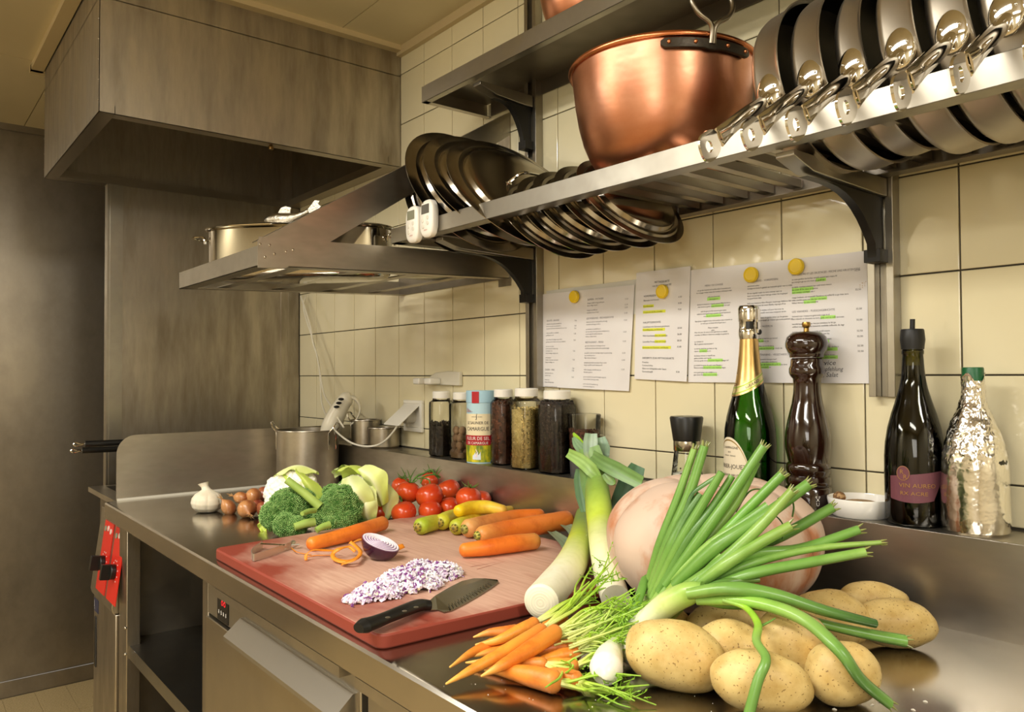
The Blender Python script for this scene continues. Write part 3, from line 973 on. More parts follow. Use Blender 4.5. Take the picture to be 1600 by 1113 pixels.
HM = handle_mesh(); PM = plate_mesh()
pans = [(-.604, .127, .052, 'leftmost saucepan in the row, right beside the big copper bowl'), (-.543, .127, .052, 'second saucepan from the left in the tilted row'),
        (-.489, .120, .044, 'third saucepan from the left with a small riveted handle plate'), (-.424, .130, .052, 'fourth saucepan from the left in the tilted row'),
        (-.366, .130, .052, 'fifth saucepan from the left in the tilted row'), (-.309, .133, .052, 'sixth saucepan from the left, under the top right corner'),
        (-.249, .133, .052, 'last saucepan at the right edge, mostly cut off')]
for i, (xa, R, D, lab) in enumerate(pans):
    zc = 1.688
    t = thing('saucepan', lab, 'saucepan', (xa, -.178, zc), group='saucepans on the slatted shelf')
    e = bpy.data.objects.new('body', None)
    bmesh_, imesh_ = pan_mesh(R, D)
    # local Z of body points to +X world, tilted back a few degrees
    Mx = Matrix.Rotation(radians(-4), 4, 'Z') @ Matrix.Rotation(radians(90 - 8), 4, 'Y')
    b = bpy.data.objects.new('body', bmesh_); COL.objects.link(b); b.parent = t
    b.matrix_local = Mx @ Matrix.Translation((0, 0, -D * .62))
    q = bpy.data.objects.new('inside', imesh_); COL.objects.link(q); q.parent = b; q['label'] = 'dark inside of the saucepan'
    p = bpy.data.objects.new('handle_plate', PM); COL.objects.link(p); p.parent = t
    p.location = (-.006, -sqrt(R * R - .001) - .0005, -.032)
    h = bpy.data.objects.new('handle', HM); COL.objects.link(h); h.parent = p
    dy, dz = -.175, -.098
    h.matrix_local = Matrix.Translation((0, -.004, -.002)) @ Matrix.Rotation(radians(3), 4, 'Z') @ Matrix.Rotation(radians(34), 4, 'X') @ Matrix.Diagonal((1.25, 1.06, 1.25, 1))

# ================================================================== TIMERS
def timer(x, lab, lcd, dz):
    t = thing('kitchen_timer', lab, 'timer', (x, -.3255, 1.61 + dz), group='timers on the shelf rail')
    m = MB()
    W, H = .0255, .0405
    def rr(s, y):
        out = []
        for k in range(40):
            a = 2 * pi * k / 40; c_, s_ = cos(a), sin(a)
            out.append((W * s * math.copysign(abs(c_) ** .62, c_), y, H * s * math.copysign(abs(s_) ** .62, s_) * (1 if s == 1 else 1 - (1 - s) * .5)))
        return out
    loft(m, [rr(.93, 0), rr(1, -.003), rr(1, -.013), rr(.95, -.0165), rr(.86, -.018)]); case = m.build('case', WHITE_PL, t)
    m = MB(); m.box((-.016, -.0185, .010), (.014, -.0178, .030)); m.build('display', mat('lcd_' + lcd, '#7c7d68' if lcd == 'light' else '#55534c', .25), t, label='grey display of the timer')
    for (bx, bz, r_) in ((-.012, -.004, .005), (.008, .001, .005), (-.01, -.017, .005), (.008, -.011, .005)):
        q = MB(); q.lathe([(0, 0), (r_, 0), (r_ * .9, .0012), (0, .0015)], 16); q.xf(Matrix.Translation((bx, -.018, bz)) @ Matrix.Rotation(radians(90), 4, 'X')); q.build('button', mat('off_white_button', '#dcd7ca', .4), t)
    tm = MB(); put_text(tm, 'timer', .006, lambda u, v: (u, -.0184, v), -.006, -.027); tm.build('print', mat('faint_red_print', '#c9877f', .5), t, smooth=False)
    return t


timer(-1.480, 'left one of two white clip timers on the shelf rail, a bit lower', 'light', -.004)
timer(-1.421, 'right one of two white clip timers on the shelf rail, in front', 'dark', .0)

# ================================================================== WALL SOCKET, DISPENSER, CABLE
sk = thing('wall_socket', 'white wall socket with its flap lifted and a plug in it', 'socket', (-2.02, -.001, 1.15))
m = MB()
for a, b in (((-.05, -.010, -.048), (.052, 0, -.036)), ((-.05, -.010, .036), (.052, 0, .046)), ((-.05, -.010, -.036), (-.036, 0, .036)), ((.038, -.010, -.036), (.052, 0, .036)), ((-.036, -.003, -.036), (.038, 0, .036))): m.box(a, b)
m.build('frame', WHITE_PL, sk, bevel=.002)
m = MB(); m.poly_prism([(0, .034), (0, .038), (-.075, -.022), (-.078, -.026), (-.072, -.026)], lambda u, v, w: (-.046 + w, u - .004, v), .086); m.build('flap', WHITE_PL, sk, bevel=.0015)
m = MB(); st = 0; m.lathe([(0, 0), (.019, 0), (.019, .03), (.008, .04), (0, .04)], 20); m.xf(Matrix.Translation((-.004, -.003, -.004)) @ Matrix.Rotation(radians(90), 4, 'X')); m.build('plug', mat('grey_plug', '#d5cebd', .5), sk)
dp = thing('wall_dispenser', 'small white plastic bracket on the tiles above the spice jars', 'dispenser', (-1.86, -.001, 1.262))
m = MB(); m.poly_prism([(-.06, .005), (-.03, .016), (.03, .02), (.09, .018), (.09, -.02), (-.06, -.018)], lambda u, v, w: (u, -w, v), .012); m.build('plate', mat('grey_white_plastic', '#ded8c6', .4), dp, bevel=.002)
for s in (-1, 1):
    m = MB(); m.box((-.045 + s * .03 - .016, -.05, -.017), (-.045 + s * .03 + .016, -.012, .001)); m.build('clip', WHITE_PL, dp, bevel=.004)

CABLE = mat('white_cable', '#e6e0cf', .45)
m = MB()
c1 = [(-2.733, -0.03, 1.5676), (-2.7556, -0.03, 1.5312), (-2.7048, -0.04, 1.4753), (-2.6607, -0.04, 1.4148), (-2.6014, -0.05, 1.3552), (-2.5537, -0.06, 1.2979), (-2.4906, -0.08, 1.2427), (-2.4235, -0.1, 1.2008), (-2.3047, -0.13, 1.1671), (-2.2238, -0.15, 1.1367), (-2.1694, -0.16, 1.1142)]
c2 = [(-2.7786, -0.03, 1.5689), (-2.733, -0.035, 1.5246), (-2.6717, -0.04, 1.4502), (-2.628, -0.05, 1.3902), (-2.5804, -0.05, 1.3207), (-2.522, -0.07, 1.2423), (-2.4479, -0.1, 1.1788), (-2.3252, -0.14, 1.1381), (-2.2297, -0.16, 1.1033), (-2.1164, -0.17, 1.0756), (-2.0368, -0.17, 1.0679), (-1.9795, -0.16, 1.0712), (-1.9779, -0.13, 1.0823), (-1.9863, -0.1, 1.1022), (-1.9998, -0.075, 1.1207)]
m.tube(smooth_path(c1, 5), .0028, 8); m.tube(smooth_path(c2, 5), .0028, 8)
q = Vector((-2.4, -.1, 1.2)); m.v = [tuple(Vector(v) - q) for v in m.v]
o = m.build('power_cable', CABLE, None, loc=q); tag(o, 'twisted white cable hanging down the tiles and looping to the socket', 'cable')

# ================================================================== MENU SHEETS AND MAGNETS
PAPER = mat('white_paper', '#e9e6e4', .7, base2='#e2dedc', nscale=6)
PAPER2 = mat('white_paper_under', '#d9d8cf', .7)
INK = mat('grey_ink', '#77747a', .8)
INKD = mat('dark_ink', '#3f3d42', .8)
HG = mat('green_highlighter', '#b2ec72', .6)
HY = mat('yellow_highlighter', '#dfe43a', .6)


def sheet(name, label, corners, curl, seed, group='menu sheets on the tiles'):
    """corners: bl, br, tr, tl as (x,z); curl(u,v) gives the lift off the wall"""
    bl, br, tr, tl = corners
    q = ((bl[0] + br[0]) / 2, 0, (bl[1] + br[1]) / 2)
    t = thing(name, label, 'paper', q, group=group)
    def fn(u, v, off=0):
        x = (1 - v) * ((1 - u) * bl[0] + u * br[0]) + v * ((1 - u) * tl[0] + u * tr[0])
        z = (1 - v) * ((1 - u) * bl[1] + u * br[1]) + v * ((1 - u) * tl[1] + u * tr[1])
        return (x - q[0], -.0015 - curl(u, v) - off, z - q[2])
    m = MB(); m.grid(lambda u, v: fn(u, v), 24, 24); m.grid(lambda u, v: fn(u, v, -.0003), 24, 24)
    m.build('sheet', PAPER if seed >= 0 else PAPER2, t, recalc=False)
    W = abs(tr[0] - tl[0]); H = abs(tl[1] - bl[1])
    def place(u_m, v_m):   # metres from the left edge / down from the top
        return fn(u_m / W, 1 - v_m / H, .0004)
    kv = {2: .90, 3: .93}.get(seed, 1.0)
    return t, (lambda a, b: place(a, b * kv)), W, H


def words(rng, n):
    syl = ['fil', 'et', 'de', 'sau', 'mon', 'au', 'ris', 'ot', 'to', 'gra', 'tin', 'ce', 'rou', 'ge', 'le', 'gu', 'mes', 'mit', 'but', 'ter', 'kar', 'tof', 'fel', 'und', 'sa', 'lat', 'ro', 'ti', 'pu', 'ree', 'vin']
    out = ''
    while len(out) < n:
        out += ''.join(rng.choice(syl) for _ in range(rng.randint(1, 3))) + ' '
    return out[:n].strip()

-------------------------

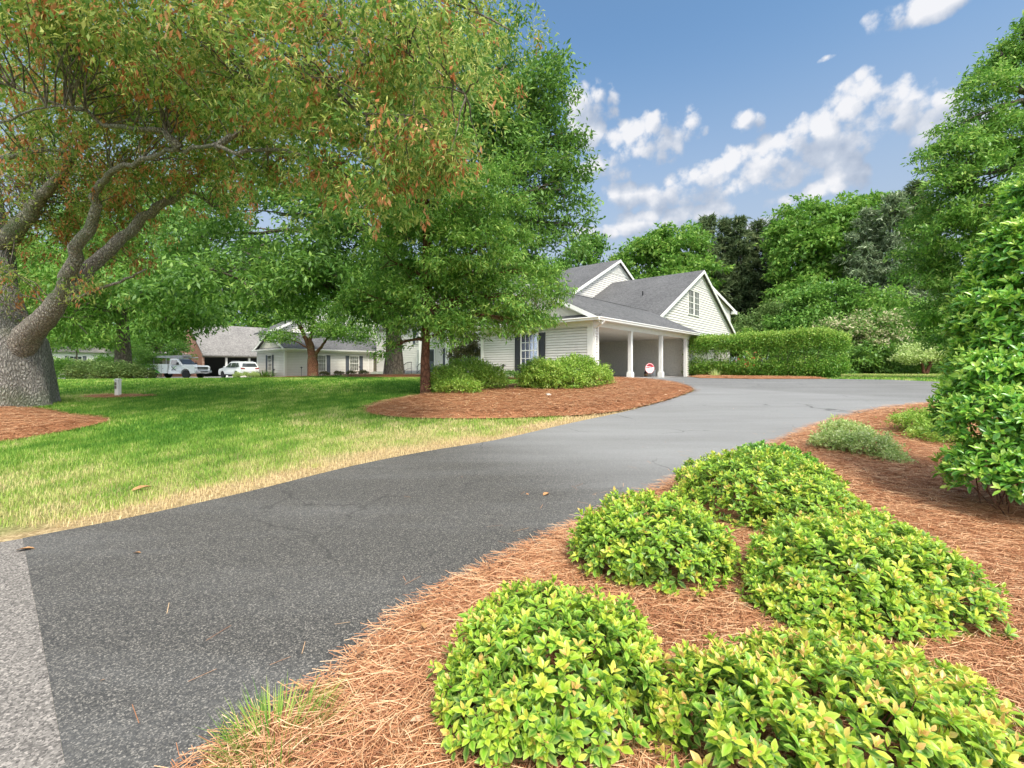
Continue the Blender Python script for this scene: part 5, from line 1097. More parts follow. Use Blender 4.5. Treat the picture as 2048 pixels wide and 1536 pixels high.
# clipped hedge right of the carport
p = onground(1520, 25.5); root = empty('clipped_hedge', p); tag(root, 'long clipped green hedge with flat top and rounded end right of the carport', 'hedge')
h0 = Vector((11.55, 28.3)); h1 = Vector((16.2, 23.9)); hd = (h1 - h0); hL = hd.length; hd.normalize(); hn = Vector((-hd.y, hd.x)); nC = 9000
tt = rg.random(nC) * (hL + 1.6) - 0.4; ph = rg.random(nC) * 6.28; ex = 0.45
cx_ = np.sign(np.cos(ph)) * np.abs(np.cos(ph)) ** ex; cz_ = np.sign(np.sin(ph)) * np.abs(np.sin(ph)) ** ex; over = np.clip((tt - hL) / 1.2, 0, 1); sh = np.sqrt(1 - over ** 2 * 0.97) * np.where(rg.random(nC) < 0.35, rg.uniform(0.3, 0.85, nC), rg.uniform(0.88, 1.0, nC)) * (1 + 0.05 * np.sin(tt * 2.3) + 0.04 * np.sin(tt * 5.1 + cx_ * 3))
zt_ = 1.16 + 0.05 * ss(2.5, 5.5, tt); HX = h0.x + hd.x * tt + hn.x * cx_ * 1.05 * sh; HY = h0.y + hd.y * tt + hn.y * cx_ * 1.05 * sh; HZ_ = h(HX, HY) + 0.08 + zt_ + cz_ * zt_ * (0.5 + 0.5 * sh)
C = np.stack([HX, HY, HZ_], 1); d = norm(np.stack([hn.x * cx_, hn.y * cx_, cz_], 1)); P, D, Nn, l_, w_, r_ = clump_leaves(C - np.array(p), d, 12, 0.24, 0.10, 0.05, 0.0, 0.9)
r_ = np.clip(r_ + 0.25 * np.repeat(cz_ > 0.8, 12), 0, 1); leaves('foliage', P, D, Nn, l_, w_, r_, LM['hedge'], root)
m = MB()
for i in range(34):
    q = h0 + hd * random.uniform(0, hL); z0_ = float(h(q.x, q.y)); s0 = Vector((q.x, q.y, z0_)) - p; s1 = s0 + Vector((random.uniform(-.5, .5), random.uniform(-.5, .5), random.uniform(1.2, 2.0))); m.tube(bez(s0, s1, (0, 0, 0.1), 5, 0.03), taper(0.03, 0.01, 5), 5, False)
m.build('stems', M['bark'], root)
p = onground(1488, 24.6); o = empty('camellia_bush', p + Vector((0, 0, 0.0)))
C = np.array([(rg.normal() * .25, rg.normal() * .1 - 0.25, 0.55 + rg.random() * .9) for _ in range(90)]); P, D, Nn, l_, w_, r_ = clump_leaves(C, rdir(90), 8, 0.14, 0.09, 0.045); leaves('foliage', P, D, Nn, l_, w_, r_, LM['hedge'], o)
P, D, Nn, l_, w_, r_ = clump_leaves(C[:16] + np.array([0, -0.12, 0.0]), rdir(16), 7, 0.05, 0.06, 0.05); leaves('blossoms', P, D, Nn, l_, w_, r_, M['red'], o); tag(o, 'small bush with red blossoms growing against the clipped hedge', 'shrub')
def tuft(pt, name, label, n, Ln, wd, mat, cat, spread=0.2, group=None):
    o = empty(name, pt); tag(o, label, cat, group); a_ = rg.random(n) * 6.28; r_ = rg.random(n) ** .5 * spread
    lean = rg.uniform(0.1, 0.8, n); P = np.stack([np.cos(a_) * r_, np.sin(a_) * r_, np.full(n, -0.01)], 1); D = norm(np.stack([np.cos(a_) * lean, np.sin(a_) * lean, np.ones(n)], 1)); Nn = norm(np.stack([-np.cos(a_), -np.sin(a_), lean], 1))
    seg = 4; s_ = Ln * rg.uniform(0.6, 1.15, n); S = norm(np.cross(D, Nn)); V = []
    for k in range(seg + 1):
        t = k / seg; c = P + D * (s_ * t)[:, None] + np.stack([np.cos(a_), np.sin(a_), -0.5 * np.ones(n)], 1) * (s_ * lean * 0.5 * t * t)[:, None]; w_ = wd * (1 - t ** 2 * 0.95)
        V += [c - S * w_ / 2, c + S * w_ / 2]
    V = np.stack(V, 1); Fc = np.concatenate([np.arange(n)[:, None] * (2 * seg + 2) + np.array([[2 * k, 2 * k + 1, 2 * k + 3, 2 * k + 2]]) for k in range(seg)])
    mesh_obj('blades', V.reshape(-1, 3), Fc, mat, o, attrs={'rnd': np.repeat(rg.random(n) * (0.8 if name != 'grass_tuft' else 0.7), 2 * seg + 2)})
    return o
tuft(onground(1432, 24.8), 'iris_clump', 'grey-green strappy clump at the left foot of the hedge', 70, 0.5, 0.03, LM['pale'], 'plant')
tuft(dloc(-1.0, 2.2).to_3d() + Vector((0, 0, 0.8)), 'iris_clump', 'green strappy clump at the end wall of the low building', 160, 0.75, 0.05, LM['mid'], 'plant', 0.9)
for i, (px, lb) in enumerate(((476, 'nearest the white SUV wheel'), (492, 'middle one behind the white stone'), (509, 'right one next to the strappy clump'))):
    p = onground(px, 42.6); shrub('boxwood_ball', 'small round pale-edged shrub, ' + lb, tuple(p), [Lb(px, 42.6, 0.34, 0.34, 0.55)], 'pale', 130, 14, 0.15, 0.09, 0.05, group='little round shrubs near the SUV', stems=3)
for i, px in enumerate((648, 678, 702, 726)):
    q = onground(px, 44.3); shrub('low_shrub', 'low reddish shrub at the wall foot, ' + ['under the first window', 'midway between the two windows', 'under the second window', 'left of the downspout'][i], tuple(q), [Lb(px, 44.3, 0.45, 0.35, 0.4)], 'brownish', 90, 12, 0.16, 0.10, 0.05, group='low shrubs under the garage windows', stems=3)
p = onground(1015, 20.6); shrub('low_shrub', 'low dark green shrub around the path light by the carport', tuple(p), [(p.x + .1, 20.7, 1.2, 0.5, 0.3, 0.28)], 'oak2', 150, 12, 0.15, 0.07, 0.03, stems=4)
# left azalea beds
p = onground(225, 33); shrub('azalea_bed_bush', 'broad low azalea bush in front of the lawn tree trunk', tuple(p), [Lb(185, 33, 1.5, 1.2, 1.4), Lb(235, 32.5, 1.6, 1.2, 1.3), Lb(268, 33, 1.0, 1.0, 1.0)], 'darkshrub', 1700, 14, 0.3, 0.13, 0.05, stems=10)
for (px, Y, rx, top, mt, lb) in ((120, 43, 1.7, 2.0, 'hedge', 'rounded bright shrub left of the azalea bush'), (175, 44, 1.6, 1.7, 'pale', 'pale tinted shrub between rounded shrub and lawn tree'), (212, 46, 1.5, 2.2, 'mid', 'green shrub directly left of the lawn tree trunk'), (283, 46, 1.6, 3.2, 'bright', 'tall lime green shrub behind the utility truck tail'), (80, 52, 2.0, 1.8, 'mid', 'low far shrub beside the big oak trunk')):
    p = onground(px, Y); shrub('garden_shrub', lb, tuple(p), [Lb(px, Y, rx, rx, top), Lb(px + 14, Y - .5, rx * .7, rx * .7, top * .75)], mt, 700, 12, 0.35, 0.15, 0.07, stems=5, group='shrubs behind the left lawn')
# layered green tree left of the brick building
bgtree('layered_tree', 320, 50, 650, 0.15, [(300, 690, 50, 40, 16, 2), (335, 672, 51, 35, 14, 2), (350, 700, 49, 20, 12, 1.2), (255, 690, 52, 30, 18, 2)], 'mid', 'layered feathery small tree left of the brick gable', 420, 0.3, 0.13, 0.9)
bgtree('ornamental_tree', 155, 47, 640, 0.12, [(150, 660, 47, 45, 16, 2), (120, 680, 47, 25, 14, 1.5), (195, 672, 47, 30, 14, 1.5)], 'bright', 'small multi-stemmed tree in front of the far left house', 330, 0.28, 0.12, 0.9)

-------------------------

From the records above, extract exactly and only the lines that begin at the line with "q = bpy.data.objects.new('inside', imesh_);" and stop after the line with "h.matrix_local = Matrix.Translation((0, -.004, -.002))".

    q = bpy.data.objects.new('inside', imesh_); COL.objects.link(q); q.parent = b; q['label'] = 'dark inside of the saucepan'
    p = bpy.data.objects.new('handle_plate', PM); COL.objects.link(p); p.parent = t
    p.location = (-.006, -sqrt(R * R - .001) - .0005, -.032)
    h = bpy.data.objects.new('handle', HM); COL.objects.link(h); h.parent = p
    dy, dz = -.175, -.098
    h.matrix_local = Matrix.Translation((0, -.004, -.002)) @ Matrix.Rotation(radians(3), 4, 'Z') @ Matrix.Rotation(radians(34), 4, 'X') @ Matrix.Diagonal((1.25, 1.06, 1.25, 1))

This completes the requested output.